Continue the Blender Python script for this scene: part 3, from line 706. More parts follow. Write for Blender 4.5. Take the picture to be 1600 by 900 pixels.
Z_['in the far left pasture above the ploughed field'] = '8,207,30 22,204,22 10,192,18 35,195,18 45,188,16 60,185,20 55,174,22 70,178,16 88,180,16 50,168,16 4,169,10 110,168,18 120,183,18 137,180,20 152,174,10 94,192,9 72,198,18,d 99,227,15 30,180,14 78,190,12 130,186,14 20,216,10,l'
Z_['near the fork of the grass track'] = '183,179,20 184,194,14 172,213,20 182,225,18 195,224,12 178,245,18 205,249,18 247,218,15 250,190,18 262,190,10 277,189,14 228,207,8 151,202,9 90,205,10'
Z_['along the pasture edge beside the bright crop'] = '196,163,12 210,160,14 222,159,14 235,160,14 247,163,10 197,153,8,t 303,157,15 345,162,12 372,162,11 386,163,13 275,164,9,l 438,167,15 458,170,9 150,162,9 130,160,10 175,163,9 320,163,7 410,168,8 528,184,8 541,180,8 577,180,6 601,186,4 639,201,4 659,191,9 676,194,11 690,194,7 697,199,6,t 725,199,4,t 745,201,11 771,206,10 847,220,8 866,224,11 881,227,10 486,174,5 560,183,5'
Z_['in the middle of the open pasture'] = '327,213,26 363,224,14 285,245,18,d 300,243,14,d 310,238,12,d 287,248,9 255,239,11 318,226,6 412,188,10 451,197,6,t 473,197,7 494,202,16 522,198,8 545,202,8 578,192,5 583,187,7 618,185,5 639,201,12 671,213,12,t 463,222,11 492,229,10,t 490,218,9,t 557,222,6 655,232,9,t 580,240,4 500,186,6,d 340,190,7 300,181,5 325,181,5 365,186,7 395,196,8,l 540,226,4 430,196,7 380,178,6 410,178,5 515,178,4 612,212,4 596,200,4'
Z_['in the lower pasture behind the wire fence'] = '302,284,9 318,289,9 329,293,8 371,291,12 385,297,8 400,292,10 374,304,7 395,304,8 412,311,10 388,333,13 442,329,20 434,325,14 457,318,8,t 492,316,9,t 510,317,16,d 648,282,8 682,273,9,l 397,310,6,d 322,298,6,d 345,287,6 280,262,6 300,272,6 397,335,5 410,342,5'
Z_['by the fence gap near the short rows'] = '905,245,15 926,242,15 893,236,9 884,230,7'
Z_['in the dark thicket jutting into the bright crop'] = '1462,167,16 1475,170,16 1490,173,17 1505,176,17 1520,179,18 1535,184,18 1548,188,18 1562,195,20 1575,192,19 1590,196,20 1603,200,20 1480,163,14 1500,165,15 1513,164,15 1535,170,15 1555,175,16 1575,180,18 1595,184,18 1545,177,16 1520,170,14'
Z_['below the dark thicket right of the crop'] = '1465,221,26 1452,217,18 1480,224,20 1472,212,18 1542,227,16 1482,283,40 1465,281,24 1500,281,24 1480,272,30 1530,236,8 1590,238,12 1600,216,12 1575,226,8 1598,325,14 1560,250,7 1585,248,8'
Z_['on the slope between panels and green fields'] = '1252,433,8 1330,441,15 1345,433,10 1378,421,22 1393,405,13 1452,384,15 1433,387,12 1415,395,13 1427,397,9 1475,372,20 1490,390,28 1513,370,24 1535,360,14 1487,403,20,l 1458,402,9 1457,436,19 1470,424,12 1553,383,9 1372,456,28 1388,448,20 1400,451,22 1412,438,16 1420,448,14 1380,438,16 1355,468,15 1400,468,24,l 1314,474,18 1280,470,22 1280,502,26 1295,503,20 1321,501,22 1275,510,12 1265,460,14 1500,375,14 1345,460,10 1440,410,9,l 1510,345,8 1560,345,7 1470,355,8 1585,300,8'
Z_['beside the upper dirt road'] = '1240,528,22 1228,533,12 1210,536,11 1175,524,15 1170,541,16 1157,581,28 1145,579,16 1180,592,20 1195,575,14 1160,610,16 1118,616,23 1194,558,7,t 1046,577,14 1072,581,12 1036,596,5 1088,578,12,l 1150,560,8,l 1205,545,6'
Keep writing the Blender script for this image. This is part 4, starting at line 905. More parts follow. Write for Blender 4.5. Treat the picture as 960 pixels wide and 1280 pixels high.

_ _ _

• _STATED TASK_
Above are the records; retype every one exactly.

• _TASK RESULT_
Continue the Blender Python script for this scene: part 3, from line 706. More parts follow. Write for Blender 4.5. Take the picture to be 1600 by 900 pixels.
Z_['in the far left pasture above the ploughed field'] = '8,207,30 22,204,22 10,192,18 35,195,18 45,188,16 60,185,20 55,174,22 70,178,16 88,180,16 50,168,16 4,169,10 110,168,18 120,183,18 137,180,20 152,174,10 94,192,9 72,198,18,d 99,227,15 30,180,14 78,190,12 130,186,14 20,216,10,l'
Z_['near the fork of the grass track'] = '183,179,20 184,194,14 172,213,20 182,225,18 195,224,12 178,245,18 205,249,18 247,218,15 250,190,18 262,190,10 277,189,14 228,207,8 151,202,9 90,205,10'
Z_['along the pasture edge beside the bright crop'] = '196,163,12 210,160,14 222,159,14 235,160,14 247,163,10 197,153,8,t 303,157,15 345,162,12 372,162,11 386,163,13 275,164,9,l 438,167,15 458,170,9 150,162,9 130,160,10 175,163,9 320,163,7 410,168,8 528,184,8 541,180,8 577,180,6 601,186,4 639,201,4 659,191,9 676,194,11 690,194,7 697,199,6,t 725,199,4,t 745,201,11 771,206,10 847,220,8 866,224,11 881,227,10 486,174,5 560,183,5'
Z_['in the middle of the open pasture'] = '327,213,26 363,224,14 285,245,18,d 300,243,14,d 310,238,12,d 287,248,9 255,239,11 318,226,6 412,188,10 451,197,6,t 473,197,7 494,202,16 522,198,8 545,202,8 578,192,5 583,187,7 618,185,5 639,201,12 671,213,12,t 463,222,11 492,229,10,t 490,218,9,t 557,222,6 655,232,9,t 580,240,4 500,186,6,d 340,190,7 300,181,5 325,181,5 365,186,7 395,196,8,l 540,226,4 430,196,7 380,178,6 410,178,5 515,178,4 612,212,4 596,200,4'
Z_['in the lower pasture behind the wire fence'] = '302,284,9 318,289,9 329,293,8 371,291,12 385,297,8 400,292,10 374,304,7 395,304,8 412,311,10 388,333,13 442,329,20 434,325,14 457,318,8,t 492,316,9,t 510,317,16,d 648,282,8 682,273,9,l 397,310,6,d 322,298,6,d 345,287,6 280,262,6 300,272,6 397,335,5 410,342,5'
Z_['by the fence gap near the short rows'] = '905,245,15 926,242,15 893,236,9 884,230,7'
Z_['in the dark thicket jutting into the bright crop'] = '1462,167,16 1475,170,16 1490,173,17 1505,176,17 1520,179,18 1535,184,18 1548,188,18 1562,195,20 1575,192,19 1590,196,20 1603,200,20 1480,163,14 1500,165,15 1513,164,15 1535,170,15 1555,175,16 1575,180,18 1595,184,18 1545,177,16 1520,170,14'
Z_['below the dark thicket right of the crop'] = '1465,221,26 1452,217,18 1480,224,20 1472,212,18 1542,227,16 1482,283,40 1465,281,24 1500,281,24 1480,272,30 1530,236,8 1590,238,12 1600,216,12 1575,226,8 1598,325,14 1560,250,7 1585,248,8'
Z_['on the slope between panels and green fields'] = '1252,433,8 1330,441,15 1345,433,10 1378,421,22 1393,405,13 1452,384,15 1433,387,12 1415,395,13 1427,397,9 1475,372,20 1490,390,28 1513,370,24 1535,360,14 1487,403,20,l 1458,402,9 1457,436,19 1470,424,12 1553,383,9 1372,456,28 1388,448,20 1400,451,22 1412,438,16 1420,448,14 1380,438,16 1355,468,15 1400,468,24,l 1314,474,18 1280,470,22 1280,502,26 1295,503,20 1321,501,22 1275,510,12 1265,460,14 1500,375,14 1345,460,10 1440,410,9,l 1510,345,8 1560,345,7 1470,355,8 1585,300,8'
Z_['beside the upper dirt road'] = '1240,528,22 1228,533,12 1210,536,11 1175,524,15 1170,541,16 1157,581,28 1145,579,16 1180,592,20 1195,575,14 1160,610,16 1118,616,23 1194,558,7,t 1046,577,14 1072,581,12 1036,596,5 1088,578,12,l 1150,560,8,l 1205,545,6'
Keep writing the Blender script for this image. This is part 4, starting at line 905. More parts follow. Write for Blender 4.5. Treat the picture as 960 pixels wide and 1280 pixels high.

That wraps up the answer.